Frobenius subalgebra lattices in tensor categories

TL;DR

This paper investigates Frobenius subalgebra lattices in tensor categories, establishing their finiteness under certain conditions, and extends classical results to broader categorical contexts with applications in operator algebras and quantum algebra.

Contribution

It introduces a framework for understanding Frobenius subalgebra lattices in tensor categories, proving their finiteness and extending key theorems to non-semisimple cases with diverse applications.

Findings

Frobenius subalgebra lattices collapse to finite lattices in semisimple tensor categories.

Extension of Watatani's finiteness theorem to broader categorical settings.

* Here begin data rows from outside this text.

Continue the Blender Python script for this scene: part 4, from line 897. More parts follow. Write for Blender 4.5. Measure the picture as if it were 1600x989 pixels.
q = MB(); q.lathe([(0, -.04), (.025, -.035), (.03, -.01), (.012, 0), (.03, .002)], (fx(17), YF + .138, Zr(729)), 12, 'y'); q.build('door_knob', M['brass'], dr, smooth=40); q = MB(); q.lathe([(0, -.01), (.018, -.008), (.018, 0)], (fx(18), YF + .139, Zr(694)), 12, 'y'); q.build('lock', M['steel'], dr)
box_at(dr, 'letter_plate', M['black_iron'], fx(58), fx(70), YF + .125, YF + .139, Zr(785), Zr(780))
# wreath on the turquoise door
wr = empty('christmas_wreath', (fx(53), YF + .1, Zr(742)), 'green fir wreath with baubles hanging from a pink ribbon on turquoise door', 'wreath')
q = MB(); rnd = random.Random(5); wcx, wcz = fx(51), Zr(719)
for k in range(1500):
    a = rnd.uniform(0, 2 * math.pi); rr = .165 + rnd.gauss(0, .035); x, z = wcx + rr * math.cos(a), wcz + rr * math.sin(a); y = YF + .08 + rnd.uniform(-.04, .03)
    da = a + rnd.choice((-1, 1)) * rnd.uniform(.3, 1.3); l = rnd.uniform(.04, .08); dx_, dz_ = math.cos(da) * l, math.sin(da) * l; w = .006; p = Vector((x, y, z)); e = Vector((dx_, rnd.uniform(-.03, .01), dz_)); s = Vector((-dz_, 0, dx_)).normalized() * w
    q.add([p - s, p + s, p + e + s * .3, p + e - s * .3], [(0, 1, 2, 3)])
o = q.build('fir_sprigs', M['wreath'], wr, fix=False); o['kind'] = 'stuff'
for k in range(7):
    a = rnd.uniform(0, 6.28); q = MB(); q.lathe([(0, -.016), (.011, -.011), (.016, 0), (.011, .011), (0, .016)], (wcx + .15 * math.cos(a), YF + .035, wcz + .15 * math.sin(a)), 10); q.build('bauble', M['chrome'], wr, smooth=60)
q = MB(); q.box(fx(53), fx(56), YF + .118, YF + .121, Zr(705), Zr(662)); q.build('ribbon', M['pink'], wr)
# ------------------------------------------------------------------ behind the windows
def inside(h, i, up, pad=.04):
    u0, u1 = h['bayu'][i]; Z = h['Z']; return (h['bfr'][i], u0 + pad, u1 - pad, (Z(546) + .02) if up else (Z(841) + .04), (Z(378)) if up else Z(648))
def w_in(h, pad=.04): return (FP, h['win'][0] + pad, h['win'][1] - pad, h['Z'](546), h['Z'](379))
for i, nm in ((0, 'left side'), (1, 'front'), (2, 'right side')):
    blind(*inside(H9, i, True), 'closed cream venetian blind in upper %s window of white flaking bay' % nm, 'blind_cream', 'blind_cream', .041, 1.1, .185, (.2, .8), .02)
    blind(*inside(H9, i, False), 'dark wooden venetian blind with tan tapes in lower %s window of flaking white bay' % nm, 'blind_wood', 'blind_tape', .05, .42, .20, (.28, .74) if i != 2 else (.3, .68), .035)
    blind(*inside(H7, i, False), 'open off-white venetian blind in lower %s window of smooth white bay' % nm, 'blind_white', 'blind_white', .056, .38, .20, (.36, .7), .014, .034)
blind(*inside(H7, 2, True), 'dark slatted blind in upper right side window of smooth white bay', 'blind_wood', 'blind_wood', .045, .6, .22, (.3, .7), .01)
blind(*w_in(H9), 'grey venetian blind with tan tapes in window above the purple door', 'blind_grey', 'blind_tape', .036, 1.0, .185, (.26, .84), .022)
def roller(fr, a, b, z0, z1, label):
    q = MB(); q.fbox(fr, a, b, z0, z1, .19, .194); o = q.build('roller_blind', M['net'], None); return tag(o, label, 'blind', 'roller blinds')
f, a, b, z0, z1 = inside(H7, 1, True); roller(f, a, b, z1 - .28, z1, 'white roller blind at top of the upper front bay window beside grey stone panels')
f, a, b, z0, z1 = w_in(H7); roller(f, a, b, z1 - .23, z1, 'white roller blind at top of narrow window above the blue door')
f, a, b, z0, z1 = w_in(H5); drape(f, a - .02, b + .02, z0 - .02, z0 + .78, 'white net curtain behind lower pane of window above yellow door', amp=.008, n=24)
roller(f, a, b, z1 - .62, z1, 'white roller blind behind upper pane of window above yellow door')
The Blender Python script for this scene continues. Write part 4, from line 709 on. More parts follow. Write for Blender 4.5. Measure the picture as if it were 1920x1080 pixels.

Application of results to C*-algebra inclusions, Hopf algebras, and quantum algebra contexts.

Abstract

This paper studies Frobenius subalgebra posets in abelian monoidal categories and shows that, under general conditions--satisfied in all semisimple tensor categories over the complex field--they collapse to lattices through a rigidity invariance perspective. Based on this, we extend Watatani's finiteness theorem for intermediate subfactors by proving that, under a weak positivity assumption--met by all semisimple tensor categories over the complex field--and a compatibility condition--fulfilled by all pivotal ones--the lattices arising from connected Frobenius algebras are finite. We also derive a non-semisimple version via semisimplification. Our approach relies on the concept of a formal angle, and the extension of key results--such as the planar algebraic exchange relation and Landau's theorems--to linear monoidal categories. Major applications of our findings include a stronger version of the Ino-Watatani result: we show that the finiteness of intermediate C*-algebras holds in a finite-index unital irreducible inclusion of C*-algebras without requiring the simple assumption. Moreover, for a finite-dimensional semisimple Hopf algebra H, we prove that H* is a Frobenius algebra object in Rep(H) and has a finite number of rigid invariant Frobenius subalgebras. Finally, we explore a range of applications, including abstract spin chains, vertex operator algebras and speculations on quantum arithmetic involving the generalization of Ore's theorem, Euler's totient and sigma functions, and RH.